Low-hanging branches scratched my face as I ran, weaving my way through the pines, stumbling, scrambling back to my feet, running as hard as I could, on and on through the woods until I got to Mouse Creek. The cold, gurgling water seeped into my boots, wetting my pant legs as I splashed my way across, trying to keep my balance in the rippling currents. I struggled up the muddy creek bank, slipping back into the red mud slime a couple of times, then ran full-speed, wondering if I’d ever find the road.–Daniel Sartain, page 17, GONE FROM THESE WOODS.
Mouse Creek is a real creek that runs along Mouse Creek Road in Cleveland, Tennessee, where my mother, Faye Bailey, and my sister, Leanne Benson, and her family, have lived for over 30 years. My parents were both natives of Athens, Georgia, near where I still live today. But way back in 1980, my dad, H.D.Bailey, was named postmaster of Cleveland, Tennessee. So he and my mother, and my then 14-year-old younger sister, moved to Cleveland.

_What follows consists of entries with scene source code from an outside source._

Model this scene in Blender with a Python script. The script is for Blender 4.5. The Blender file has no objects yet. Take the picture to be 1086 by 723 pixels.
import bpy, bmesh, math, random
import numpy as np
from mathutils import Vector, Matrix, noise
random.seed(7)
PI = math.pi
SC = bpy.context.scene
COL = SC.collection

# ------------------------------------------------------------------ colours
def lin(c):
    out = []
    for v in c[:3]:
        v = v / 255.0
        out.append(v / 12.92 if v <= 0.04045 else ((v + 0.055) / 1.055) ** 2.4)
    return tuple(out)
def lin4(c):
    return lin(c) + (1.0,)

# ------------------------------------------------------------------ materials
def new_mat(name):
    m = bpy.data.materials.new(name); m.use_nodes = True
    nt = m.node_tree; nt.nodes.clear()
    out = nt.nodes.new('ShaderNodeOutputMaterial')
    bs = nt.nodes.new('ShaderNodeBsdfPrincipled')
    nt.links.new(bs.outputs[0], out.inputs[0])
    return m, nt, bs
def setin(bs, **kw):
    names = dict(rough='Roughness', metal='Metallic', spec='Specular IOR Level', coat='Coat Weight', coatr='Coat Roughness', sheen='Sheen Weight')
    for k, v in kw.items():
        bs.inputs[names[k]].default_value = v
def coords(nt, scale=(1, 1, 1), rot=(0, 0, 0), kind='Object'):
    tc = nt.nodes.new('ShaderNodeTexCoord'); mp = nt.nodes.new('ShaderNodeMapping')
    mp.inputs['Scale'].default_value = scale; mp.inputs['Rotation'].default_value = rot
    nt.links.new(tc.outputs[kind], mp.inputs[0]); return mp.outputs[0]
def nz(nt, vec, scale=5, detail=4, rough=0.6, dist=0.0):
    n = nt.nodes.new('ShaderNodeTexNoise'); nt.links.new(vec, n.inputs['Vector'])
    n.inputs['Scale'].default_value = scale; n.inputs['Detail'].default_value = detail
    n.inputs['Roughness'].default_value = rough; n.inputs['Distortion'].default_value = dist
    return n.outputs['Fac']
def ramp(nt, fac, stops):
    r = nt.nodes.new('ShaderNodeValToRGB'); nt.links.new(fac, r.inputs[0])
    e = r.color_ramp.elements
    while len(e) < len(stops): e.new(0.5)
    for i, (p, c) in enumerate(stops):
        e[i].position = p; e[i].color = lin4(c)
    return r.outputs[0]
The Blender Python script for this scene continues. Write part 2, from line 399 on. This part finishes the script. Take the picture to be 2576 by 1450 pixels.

Over the past 30 plus years, I’ve visited the Cleveland, TN area many times and even call it my second home town. When I needed an interesting and appropriate road name for my novel, GONE FROM THESE WOODS, I chose Mouse Creek Road. I also used Hooper Gap Road, a road that intersects with Mouse Creek Road.
Sometimes when I visit Cleveland, I walk along the Greenway path that follows Mouse Creek for several miles. It’s a gorgeous, mountain stream sort of walk that I always look forward to. Of course, I think of Daniel Sartain and his walk up Mouse Creek Road and the way he waded through Mouse Creek, on his way to get help for Uncle Clay.